Goal of the exercise -
Find the string "picture" and gather every line that holds it.

— begin —

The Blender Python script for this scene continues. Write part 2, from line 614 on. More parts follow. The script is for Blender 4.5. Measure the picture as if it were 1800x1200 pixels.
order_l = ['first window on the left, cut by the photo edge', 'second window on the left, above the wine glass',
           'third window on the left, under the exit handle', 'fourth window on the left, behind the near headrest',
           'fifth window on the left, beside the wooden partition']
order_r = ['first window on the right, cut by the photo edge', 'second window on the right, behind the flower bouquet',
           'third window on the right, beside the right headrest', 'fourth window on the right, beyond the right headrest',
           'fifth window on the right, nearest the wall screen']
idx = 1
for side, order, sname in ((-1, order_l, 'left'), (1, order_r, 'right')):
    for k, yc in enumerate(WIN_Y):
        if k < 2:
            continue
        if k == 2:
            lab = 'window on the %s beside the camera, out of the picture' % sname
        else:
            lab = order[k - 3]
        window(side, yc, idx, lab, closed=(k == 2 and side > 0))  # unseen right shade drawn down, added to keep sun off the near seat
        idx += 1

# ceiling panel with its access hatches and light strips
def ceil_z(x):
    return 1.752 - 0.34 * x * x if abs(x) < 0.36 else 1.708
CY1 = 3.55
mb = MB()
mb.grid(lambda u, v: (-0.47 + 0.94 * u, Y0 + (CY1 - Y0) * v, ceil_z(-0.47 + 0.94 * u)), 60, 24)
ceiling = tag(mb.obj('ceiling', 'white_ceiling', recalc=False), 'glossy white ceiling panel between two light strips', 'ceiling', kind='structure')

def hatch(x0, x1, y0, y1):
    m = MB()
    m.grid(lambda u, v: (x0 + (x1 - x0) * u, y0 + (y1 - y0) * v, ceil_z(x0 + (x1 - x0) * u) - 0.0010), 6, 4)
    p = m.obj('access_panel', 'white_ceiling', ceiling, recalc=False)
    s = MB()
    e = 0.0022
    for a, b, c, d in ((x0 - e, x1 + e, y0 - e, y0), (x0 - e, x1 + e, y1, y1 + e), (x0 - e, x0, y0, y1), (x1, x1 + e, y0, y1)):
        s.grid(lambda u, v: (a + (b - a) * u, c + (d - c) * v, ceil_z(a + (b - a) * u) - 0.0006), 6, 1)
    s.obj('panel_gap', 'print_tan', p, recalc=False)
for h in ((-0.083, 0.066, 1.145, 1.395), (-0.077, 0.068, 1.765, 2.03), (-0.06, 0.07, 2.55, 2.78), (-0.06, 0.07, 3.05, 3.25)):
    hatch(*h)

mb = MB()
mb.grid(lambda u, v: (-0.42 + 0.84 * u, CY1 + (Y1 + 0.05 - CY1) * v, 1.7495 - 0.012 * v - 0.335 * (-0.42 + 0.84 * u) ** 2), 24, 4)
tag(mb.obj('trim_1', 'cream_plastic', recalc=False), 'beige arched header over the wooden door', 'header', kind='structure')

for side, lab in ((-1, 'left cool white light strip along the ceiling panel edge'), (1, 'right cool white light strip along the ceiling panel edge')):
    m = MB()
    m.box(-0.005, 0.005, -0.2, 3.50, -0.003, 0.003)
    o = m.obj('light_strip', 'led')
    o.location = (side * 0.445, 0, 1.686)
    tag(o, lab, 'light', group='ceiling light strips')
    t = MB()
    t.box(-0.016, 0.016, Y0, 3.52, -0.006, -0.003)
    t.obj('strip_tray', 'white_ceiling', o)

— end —

Final result -
The Blender Python script for this scene continues. Write part 2, from line 614 on. More parts follow. The script is for Blender 4.5. Measure the picture as if it were 1800x1200 pixels.
            lab = 'window on the %s beside the camera, out of the picture' % sname